Blogartikel, die leider nie geschrieben wurden


Der Sommer in Schweden ist kurz, aber dafür umso intensiver. Das merke ich gerade vor allem daran, dass wir jeden Tag so viel erleben und täglich einen Blogartikel schreiben könnten, gleichzeitig aber so im Erlebnisrausch sind, dass die Zeit noch nicht einmal dafür reicht. Was vor zwei Wochen geschah, liegt schon wieder so weit weg, als wäre es ein halbes Jahr, weil seither so vieles passiert ist…

Ein dreitägiger Kurztrip mit unserem Bus kurz vor Mittsommer: Gränna am Vättern und die Insel Visingsö im Vättern. Zwei Tage Inselleben im halben Tempo. Traumhaft und unbedingt empfehlenswert. Ein Artikel über das Zuckerbäckerstädtchen Gränna und seine Zahnärzte und ein Artikel über die Künstlerklausen auf Visingsö.

Mittsommer: Das erste Mal mit schwedischen Freunden. Wunderbar. Einen Artikel wert.

Fünftägige Orchesterreise mit unserem Jugendorchester nach Deutschland: Ein Artikel über die grauslige Ferienanlage in Weissenhäuser Strand an der Ostsee. Ein Artikel über das zweifelhafte Vergnügen zu Deutschlands ältestem (und angeblich größtem) Totengilde- und Schützenfest in Oldenburg/Holstein eingeladen zu sein und die Reaktion von Schweden, denen während eines Umzuges Schnaps und Bier gratis und in rauhen Mengen vor die Nase gehalten werden. Ein Artikel über meinen Kulturschock in Deutschland – keine Nummern ziehen und das seltsame Erlebnis, dass Deutsche mir auf gebrochenem Englisch antworten, wenn ich auf Deutsch (trotz allem: immer noch fließend und akzentfrei) nach dem Weg frage. Ein Artikel mit meinen Fotoexperimenten im Hansa-Park.

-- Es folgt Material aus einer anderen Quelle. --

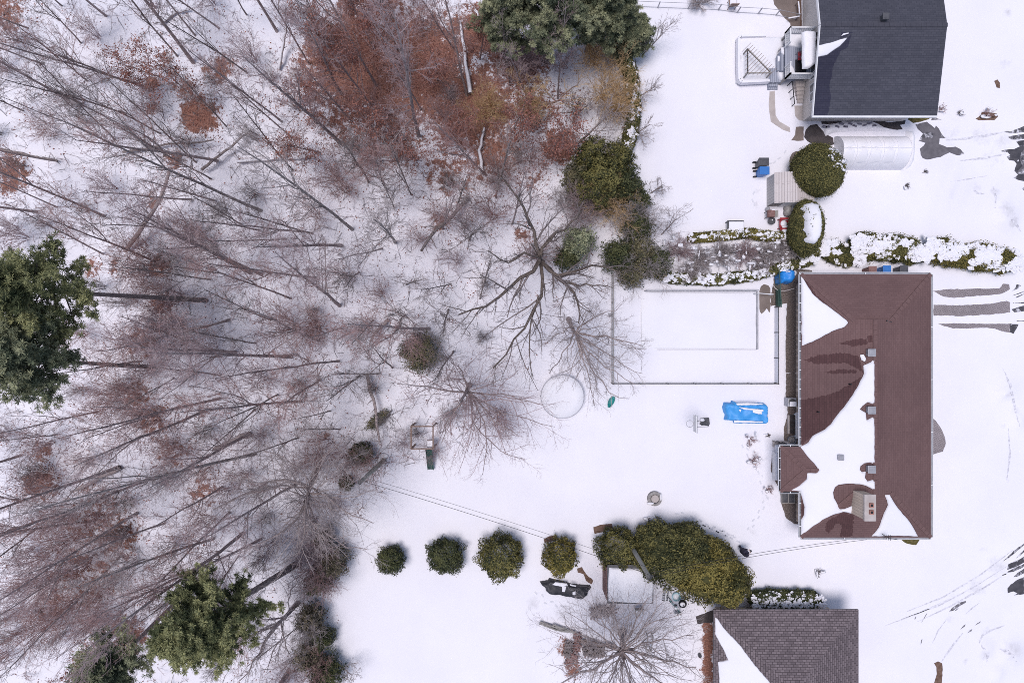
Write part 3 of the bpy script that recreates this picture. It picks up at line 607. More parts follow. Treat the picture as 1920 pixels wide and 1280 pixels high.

Ähm… ja. Solange ich nicht unter die hauptberuflichen Blogger gehe, entgehen euch leider all diese im Kopf vorformulierten Artikel.

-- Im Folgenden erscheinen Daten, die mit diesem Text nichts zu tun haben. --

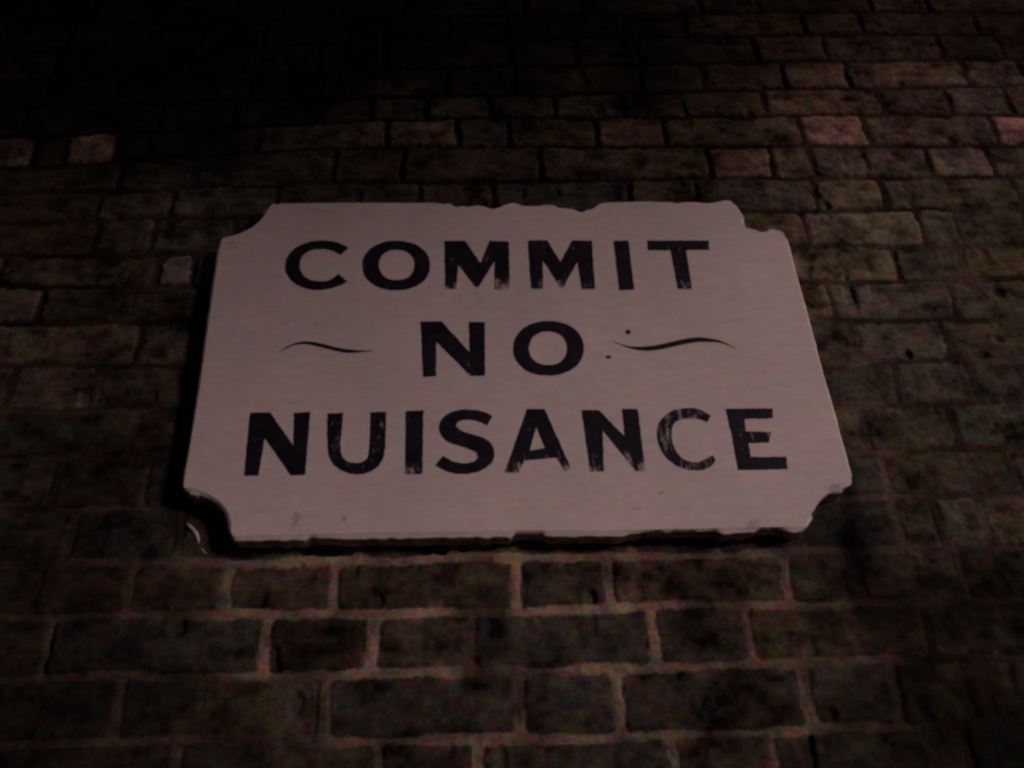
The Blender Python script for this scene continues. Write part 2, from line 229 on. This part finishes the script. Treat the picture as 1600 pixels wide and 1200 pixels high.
for r, ps in rows.items():
    m = row == r
    if not m.any(): continue
    xs = Xw[m]; i = np.clip(np.searchsorted(ps, xs) - 1, 0, len(ps) - 2)
    dp[m] = np.minimum(xs - ps[i], ps[i + 1] - xs)
    n = len(ps)
    tone = rng.lognormal(0, .17, n); hue = rng.normal(0, 1, n); off = rng.normal(0, .0009, n)
    tx = rng.normal(0, .006, n); tz = rng.normal(0, .012, n)
    for k, fx, v in FACED:
        if k + 24 == r:
            j = int(np.clip(np.searchsorted(ps, fx) - 1, 0, n - 2)); tone[j] = v; off[j] = abs(off[j])
    btone[m] = np.where(tone[i] > 4, tone[i] * (.45 + .55 * sstep(-.5, .6, vnoise(X[m], Z[m], .03, 18))), tone[i]); bhue[m] = hue[i]; boff[m] = off[i]; btx[m] = tx[i] * (xs - (ps[i] + ps[i + 1]) / 2); btz[m] = tz[i] * (dlo[m] - .037)
n1 = vnoise(X, Z, .10, 5); n2 = vnoise(X, Z, .022, 6); n3 = vnoise(X, Z, .008, 7); n4 = vnoise(X, Z, .0035, 8)
bright = sstep(38, 62, bm)                                # where the wall was repointed with pale flush mortar
hwh = .0044 + .0008 * bright + .0016 * n1 + .0012 * n2     # half widths of bed joints and perpends
hwv = .0048 + .0012 * bright + .0014 * n1 - .0010 * n2
dh = np.minimum(dlo, dhi) - hwh; dv = dp - hwv
rad = .006
a = np.clip(rad - dh, 0, None); b = np.clip(rad - dv, 0, None)
d = np.where((dh < rad) & (dv < rad), rad - np.sqrt(a * a + b * b), np.minimum(dh, dv))   # rounded corners
d = d + .0011 * n3 + .0009 * n4
mort = 1 - sstep(-.0008, .0012, d)                        # 1 in the mortar
dep = np.interp(bm, [8, 20, 36, 58], [.0062, .0036, .0016, .0006]) * (.35 + .65 * sstep(-.5, .4, vnoise(X, Z, .11, 17)))
arris = .0026 * np.clip(1 - d / .004, 0, 1) ** 2
Hb = boff + btx + btz - arris + .0011 * n2 + .0006 * n3 + .0004 * n4
Hb -= .005 * sstep(.55, .85, vnoise(X, Z, .030, 9)) * sstep(-.2, .5, n1)          # spalled patches
Hm = -dep + .0010 * n2 + .0008 * n3 + .0005 * n4 + .0012 * vnoise(X, Z, .05, 10)
H = Hb * (1 - mort) + Hm * mort
# albedo by brick kind and target tone; leftover light falloff is painted in
soot_shade = np.ones(X.shape)
for fx, fz, sx, sz, f in DIRT_SHADE:
    q = ((X - fx) / sx) ** 2 + ((Z - fz) / sz) ** 2
    soot_shade *= 1 - (1 - f) * np.exp(-q * (1.0 + .5 * n2)) 
weath = .30 * vnoise(X, Z, .055, 15) + .22 * vnoise(X, Z, .028, 16)      # sooty film and lime bloom running across bricks and joints
mott = np.clip(1 + weath + .22 * n1 + .42 * n2 + .34 * n3 + .22 * n4 + .35 * vnoise(X / 2.2, Z, .012, 14), .12, None)

KB = .62
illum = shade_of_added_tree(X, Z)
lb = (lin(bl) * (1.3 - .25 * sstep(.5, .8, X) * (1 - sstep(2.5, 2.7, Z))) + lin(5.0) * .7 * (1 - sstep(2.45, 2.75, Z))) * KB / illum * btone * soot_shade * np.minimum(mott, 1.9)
fac = np.clip(btone - 1.4, 0, 1)
warm = sstep(.2, .7, X) * sstep(2.6, 2.8, Z)
tint = np.stack([1.04 + .2 * warm + .05 * bhue + .1 * fac, (.92 + .08 * sstep(.3, .9, X) * (1 - warm)) - .01 * bhue - .12 * fac, .60 - .05 * bhue], -1)
# pale weathered skin over the joints' grey and rust
lm = lin(bm * np.where(bm > 45, 1.22, 1.1)) * KB / illum * (.3 + .7 * soot_shade) * (1 + 1.1 * weath + .16 * n1 + .25 * n2 + .16 * n3) * (1 - .6 * sstep(.0, .6, vnoise(X, Z, .07, 12)))
mt = np.stack([1.08 + .05 * n2, .82 + .03 * n1, .54 + 0 * n1 - .06 * n2], -1)
smear = sstep(.45, .75, vnoise(X, Z, .026, 13)) * sstep(.014, .0, d) * bright * .3
mf = np.clip(mort + smear, 0, 1)[..., None]
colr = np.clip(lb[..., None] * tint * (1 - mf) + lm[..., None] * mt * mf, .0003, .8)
nx, nz = X.shape
co = np.stack([X, -H, Z], -1).reshape(-1, 3)
idx = np.arange(nx * nz).reshape(nx, nz)
quads = np.stack([idx[:-1, :-1], idx[1:, :-1], idx[1:, 1:], idx[:-1, 1:]], -1).reshape(-1, 4)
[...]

Seit letztem Samstag sind wir wieder mit dem Bus auf Tour. Altmodisch wie wir sind, besitzen wir weder Smartphone noch Surfplatte – Internetzugang haben wir daher nur sporadisch, wenn wir auf Campingplätze gehen. In nächster Zeit wird es hier also ruhig bleiben, auch wenn in meinem Kopf bereits die nächsten Artikel fertig sind: Über das Wohnhaus des Malers Carl Larsson in Sundborn, die Grubenstadt Falun, das einwöchige Volksmusikfestival Musik vid Siljan (mein Geburtstagsgeschenk von Jonas!) und über ein unglaublich stimmungsvolles Konzert morgens um sieben auf einer Almhütte, wo der Gesang ein Kuhherde anlockte und Ziegen zwischen den Zuhörern spazierten, darüber, wie wir versehentlich im Garten eines erweckten Baptistenmissionars landeten und in seiner Kirche duschten oder über die Schwierigkeiten, in Mittelschweden einen neuen Fahrradständer für einen fast 20 Jahre alten VW-Bus zu kriegen, wenn einem beim rückwärts Ausparken hinterlistig ein Baum vor’s Auto springt, der da vorher nicht war.

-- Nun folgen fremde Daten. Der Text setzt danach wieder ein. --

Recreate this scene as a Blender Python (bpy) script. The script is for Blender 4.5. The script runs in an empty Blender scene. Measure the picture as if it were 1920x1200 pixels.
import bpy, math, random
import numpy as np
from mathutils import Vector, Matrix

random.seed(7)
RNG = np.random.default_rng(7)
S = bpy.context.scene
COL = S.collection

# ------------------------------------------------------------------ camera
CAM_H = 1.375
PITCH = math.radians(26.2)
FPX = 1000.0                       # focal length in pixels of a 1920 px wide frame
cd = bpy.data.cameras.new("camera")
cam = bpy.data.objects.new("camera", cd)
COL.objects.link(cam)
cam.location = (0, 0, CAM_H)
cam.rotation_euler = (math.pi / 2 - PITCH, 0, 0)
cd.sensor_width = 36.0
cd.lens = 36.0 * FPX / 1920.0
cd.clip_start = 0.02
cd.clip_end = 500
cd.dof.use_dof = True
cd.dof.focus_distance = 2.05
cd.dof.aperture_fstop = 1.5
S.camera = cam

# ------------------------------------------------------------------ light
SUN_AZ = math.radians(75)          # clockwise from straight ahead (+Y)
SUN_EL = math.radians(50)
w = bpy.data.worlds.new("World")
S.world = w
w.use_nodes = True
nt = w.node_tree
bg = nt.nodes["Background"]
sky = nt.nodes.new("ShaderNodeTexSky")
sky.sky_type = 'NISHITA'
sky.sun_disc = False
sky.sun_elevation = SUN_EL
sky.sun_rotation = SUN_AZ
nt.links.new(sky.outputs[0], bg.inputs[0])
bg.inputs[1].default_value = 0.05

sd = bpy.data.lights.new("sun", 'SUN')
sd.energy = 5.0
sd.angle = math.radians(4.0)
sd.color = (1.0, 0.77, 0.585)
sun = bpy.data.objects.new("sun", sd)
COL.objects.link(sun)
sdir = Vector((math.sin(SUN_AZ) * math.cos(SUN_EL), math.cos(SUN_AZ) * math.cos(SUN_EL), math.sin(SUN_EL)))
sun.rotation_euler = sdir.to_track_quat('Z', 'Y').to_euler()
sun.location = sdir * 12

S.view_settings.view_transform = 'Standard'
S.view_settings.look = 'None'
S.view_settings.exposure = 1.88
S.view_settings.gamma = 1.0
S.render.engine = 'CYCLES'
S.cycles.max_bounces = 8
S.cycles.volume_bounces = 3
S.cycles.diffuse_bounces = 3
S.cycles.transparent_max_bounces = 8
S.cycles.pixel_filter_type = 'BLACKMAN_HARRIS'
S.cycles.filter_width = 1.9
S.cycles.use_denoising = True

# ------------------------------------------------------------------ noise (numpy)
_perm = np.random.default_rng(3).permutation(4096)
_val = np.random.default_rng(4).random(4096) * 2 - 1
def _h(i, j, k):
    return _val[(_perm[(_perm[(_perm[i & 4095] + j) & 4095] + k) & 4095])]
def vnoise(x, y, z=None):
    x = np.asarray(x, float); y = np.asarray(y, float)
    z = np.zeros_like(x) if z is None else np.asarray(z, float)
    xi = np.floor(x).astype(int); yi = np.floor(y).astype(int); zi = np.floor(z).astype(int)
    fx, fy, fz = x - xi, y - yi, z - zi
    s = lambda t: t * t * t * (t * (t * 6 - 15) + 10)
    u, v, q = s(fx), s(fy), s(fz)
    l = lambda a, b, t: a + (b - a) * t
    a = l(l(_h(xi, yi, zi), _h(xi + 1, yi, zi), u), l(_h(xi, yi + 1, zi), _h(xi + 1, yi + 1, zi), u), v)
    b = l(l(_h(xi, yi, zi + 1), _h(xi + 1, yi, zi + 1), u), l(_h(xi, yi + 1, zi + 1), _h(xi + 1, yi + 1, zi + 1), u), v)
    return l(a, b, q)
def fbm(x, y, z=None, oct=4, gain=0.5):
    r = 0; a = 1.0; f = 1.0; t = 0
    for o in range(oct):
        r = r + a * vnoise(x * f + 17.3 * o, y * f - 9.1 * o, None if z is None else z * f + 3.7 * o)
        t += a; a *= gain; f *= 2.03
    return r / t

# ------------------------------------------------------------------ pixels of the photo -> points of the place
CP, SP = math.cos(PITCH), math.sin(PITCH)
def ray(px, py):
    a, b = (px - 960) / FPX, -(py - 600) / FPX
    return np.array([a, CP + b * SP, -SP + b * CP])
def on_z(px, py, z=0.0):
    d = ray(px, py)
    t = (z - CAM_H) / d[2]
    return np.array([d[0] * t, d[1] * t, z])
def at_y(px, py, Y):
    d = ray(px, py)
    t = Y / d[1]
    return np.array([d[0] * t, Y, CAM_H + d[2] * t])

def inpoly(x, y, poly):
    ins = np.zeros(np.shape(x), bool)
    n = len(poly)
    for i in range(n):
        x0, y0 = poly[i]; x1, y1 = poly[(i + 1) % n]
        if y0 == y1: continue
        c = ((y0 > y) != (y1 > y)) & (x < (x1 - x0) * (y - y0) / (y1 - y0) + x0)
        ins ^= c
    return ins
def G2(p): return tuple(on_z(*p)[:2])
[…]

Aber um das alles mit euch Lesern hier im Blog zu teilen, müsste ich jetzt Urlaub vom Urlaub nehmen – oder mich technisch mal aufrüsten. Aber auf beides habe ich vorerst herzlich wenig Lust. Ich muss jetzt nämlich ganz dringend nochmal eine Runde in der Abendsonne schwimmen gehen, auch wenn es schon elf ist.